Monday, March 2, 2015

Rich Vs. Poor #1: Clueless White Woman in Fur Coat Endangers Me

"Will you stand with me?" says the sixty-ish woman in a full-length real fur coat "I don't like it out here."

 It's 1974 and I've spent the day at the downtown library in Indianapolis. It's October, and I'm a little chilly as I'veall I've  got on is a thin chambray shirt, a jean jacket, and blue jeans with rips which let the wind in around the knees. (I have repaired the hole below the back pocket with a piece of red bandanna so at least my butt's not cold.)

I look at the white woman. Her hair has been done earlier in the day at a beauty parlor. She's got on pearl earrings, a fancy mink coat, and high-quality black leather high heels. She's obviously not taking the bus but instead is waiting at the curb for her husband to come get her in the Buick. She's spent the day shopping, and she's got two large white paper shopping bags with white cotton-cord handles.







The rich woman is about twenty feet from me where I stand next to a rusted bus stop sign. The sign's up  on a green metal pole which is bent in the middle at a 45-degree angle.

Behind the woman's cat's eye glasses, darting eyes are scanning the street on one side and then the other. The woman's red-lipsticked mouth is pulled tight. The sun is about to go down, and she's worried that Black people are going to emerge from the impending darkness like zombies.

I know we're supposed to bond because our skin is the same color but I can't imagine what she is doing so close to run-down Monument Circle in a fur coat and jewelry which would pay a family's rent for half a year, and then on top of that, holding two large bags of easily-retrunable goods still in their original boxes. The receipts are probably in one of the bags. If not, any of that stuff would glide right into the inventory of A-1 Pawn with no questions asked.

I have no fear for myself. I obviously have nothing and no one is going to mug me. There's extra security in the fact that I've taken the precaution of putting my real wallet in my sock. The thin naugahyde-over-cardboard billfold in my back pocket had cost 99 cents at Woolworth's. It now holds an expired library card and two worn one-dollar bills, one of which badly torn and mended with yellowing Scotch tape. If a gang of hoods hassles me on the bus, I will act like I really want the fake billfold so the bad-ass kids will feel like they really won when they demand the wallet or they will get off the bus at my stop.

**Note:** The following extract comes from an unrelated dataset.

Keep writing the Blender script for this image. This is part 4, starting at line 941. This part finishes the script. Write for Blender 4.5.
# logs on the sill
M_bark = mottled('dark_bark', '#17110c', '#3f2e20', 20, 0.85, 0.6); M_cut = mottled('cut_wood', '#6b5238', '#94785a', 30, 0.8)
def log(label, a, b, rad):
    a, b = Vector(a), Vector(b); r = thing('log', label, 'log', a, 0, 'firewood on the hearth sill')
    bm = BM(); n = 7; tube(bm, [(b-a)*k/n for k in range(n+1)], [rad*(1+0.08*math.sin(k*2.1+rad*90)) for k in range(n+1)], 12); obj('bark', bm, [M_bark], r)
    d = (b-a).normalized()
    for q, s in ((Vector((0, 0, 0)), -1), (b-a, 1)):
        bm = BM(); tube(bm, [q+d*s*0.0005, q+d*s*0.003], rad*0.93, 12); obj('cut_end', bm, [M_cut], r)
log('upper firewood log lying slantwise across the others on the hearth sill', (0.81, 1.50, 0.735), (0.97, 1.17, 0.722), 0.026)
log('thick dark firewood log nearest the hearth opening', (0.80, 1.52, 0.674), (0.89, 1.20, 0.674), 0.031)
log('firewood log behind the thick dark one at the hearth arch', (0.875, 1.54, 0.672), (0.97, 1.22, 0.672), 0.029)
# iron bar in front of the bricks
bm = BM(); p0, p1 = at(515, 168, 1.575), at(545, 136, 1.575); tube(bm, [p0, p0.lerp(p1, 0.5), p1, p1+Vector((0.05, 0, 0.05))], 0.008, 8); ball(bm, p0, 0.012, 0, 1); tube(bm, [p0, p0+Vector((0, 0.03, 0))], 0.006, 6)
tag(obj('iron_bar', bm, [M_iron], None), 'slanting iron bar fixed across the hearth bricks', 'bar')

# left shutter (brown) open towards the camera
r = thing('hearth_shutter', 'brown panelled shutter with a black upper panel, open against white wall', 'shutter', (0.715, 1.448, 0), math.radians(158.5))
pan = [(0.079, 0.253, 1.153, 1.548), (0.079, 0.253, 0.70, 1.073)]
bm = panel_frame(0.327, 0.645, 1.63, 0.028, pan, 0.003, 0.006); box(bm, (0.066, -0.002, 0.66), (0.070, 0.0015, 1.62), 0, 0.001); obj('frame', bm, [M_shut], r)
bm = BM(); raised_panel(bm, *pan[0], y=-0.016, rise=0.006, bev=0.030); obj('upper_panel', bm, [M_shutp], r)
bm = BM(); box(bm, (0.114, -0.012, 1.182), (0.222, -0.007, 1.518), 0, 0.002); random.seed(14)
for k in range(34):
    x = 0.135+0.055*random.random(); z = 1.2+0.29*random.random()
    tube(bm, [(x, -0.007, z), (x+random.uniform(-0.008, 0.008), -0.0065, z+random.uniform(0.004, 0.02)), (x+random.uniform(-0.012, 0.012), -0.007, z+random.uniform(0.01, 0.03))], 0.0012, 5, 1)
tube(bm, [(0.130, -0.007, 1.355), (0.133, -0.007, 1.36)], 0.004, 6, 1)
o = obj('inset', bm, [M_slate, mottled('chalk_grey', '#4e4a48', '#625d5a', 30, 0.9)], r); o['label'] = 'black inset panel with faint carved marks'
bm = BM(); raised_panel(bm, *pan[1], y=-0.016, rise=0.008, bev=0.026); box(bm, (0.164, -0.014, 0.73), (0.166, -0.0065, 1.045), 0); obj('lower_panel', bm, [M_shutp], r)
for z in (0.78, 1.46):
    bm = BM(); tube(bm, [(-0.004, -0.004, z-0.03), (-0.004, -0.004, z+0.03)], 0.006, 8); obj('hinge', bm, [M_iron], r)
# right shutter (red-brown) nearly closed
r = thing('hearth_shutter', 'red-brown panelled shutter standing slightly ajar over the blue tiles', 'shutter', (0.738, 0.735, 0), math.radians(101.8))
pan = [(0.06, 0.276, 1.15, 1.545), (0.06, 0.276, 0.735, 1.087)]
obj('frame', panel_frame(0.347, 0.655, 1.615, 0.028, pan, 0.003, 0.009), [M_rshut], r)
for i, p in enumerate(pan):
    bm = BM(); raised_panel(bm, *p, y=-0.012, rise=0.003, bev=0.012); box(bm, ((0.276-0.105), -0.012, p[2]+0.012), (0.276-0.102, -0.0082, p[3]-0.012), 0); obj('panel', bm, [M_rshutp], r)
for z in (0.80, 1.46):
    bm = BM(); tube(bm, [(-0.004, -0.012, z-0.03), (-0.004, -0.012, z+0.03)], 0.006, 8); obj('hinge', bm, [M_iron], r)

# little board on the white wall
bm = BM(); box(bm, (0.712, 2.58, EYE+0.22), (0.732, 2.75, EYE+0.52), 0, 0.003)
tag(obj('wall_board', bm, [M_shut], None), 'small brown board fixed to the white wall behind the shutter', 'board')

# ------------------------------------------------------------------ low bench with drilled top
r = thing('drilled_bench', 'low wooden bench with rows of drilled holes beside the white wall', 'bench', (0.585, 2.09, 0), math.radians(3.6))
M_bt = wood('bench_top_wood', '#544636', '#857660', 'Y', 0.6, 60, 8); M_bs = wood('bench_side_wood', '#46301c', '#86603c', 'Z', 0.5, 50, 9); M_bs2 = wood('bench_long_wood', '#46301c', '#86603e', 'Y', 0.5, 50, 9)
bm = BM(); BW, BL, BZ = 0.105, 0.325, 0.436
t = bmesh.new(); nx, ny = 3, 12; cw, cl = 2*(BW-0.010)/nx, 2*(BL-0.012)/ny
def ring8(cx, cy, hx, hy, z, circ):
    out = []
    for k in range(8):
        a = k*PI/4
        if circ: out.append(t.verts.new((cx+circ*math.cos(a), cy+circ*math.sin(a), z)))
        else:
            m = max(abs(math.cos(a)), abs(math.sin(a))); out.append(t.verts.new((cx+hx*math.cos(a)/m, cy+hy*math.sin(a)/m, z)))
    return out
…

I say nothing to the worried woman. Why on Earth would I stand next to this dumb-bell and get hassled or robbed by proximity? Not only will I not go stand next to her or invite her to come closer to me, but I am tempted to pull a 10-cent mini spiral notebook and pen out of my raggedy jeans pocket. I would like to write an "I'm Not With Stupid" sign and add an arrow pointing to Expensive Fur Coat Lady.

Fortunately for her, a burgundy-color Buick Riviera (Did I call that or what?) pulls up and the woman hustles her two big white paper shopping bags over to it. Her husband, who has filled the interior of the car with gray cigar smoke, does not lean over to open her door for her, and she has to put down a bag to jerk her door open. With a resentful glance at me, she settles herself in with one bag in her lap and the other wedged in on the floorboard near her high-heeled feet. The passenger door slams and the car roars off in a blast of invisible but hot and smelly exhaust.

Now I am all by myself on a dark street downtown in crummy Indianapolis, waiting on a bus, and I feel much, much safer.